Aldous Huxley
Aldous Huxley was an English writer and philosopher celebrated for his dystopian masterpiece Brave New World and his wide-ranging essays on mysticism and society.
- Lived
- 1894–1963
- Nationality
- English
- Era
- Modernist
- Language
- English
- Notable works
- Brave New World · The Perennial Philosophy · The Doors of Perception · Island
Aldous Leonard Huxley was an English writer and philosopher who established himself as one of the preeminent intellectuals of the twentieth century. Born into the prominent Huxley family, he graduated from Balliol College, Oxford, with a degree in English literature. He began his literary career publishing poetry and short stories, and editing the magazine Oxford Poetry, before transitioning to novels, travel writing, screenplays, and essays.
Huxley's early novels were characterized by witty social satire, but his work grew increasingly serious and philosophical. He is most famous for his 1932 dystopian novel Brave New World, which presented a grim vision of a technologically dominated future. In contrast, his final novel, Island (1962), offered a utopian counterpart. Throughout his career, Huxley published nearly 50 books, earning nine nominations for the Nobel Prize in Literature and election as a Companion of Literature by the Royal Society of Literature in 1962.

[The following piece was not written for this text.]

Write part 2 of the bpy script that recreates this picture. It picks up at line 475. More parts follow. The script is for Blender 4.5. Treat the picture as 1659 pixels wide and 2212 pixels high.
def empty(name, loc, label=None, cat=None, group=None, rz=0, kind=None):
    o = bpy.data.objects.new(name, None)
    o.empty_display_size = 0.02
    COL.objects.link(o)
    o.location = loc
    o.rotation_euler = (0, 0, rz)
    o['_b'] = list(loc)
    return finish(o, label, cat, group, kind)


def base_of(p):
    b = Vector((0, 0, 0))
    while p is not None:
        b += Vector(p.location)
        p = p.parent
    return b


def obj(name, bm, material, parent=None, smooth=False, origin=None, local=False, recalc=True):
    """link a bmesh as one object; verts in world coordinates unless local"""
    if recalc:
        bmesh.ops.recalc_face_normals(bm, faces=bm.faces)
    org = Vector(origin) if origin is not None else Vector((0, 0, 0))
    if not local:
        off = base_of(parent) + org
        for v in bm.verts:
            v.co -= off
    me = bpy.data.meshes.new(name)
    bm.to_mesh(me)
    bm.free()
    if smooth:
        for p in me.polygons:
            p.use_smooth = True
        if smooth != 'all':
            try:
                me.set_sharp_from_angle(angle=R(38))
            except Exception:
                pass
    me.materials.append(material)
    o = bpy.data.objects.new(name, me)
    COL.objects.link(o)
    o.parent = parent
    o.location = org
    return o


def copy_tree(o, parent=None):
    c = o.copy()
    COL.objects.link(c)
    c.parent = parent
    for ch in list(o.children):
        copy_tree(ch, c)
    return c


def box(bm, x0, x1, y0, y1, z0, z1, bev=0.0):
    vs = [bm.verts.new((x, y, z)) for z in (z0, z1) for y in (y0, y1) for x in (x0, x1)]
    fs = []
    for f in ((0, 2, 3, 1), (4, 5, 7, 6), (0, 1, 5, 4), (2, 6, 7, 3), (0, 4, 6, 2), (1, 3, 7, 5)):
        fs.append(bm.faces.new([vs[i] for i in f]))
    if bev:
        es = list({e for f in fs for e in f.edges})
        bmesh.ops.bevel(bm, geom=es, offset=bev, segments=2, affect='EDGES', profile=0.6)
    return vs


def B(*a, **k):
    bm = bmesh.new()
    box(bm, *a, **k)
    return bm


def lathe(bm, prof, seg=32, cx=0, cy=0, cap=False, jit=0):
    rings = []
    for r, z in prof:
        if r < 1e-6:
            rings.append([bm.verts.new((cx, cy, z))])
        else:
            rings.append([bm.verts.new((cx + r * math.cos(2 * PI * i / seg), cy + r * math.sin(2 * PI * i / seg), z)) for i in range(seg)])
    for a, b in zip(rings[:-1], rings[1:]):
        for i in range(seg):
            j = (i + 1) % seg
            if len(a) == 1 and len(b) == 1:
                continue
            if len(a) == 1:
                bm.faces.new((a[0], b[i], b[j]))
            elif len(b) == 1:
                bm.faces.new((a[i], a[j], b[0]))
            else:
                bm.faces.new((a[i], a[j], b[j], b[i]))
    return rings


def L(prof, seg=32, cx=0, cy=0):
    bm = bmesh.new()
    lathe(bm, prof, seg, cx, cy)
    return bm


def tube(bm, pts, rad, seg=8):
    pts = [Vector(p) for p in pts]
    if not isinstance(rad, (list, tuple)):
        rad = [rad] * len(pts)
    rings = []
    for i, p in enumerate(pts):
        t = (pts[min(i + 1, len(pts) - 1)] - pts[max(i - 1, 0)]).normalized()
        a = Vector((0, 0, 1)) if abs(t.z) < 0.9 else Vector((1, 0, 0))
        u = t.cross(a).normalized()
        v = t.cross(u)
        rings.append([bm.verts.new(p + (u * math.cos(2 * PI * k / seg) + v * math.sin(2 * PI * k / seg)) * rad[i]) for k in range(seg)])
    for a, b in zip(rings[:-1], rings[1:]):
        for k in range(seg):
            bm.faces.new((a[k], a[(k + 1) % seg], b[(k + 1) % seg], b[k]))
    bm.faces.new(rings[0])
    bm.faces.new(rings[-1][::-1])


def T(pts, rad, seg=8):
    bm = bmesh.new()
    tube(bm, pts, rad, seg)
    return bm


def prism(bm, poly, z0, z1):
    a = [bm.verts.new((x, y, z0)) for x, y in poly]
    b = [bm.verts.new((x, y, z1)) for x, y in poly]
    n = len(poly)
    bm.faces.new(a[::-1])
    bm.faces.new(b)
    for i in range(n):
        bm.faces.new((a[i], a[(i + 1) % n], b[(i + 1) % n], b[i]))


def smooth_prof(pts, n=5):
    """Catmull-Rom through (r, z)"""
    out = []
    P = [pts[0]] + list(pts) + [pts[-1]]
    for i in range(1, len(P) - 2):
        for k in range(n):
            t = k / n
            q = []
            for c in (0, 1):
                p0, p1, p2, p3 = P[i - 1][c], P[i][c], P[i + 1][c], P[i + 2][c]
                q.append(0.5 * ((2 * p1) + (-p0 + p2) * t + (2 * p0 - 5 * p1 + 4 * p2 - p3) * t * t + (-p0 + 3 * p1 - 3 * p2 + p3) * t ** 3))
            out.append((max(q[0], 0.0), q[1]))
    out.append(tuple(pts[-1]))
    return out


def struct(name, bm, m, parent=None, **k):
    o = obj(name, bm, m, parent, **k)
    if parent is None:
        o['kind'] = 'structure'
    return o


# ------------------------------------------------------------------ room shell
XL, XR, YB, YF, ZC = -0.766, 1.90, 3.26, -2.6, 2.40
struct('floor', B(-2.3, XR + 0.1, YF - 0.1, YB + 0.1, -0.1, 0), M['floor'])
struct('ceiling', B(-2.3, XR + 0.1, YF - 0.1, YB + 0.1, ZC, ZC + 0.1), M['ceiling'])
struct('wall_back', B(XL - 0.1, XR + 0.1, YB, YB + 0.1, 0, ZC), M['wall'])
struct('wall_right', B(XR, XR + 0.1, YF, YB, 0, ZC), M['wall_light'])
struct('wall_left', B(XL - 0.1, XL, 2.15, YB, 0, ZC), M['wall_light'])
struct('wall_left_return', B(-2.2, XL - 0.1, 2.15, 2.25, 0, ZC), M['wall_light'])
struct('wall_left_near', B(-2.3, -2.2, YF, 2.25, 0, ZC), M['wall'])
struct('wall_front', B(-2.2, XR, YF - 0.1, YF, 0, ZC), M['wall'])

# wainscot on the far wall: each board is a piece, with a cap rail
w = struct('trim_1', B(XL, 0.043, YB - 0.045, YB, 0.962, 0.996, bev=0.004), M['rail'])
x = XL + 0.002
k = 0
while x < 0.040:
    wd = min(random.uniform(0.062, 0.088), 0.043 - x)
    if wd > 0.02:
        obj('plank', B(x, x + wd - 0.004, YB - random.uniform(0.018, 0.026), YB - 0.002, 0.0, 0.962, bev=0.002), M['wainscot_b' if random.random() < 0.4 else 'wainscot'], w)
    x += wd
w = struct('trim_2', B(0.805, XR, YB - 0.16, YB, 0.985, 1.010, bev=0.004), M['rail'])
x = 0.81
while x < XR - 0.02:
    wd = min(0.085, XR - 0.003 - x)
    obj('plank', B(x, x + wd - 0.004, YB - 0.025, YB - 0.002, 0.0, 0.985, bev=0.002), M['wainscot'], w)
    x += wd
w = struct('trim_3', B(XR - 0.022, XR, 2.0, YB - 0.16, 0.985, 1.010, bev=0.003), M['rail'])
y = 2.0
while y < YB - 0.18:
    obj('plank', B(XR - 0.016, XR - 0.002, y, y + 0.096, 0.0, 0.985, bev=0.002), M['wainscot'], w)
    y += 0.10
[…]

In 1937, Huxley relocated to the United States, spending the remainder of his life in Los Angeles. During this later period, he became deeply interested in pacifism, universalism, and philosophical mysticism. He explored these themes in works such as The Perennial Philosophy (1945), which examined the commonalities between Western and Eastern mystical traditions, and The Doors of Perception (1954), which detailed his personal experiences with mescaline.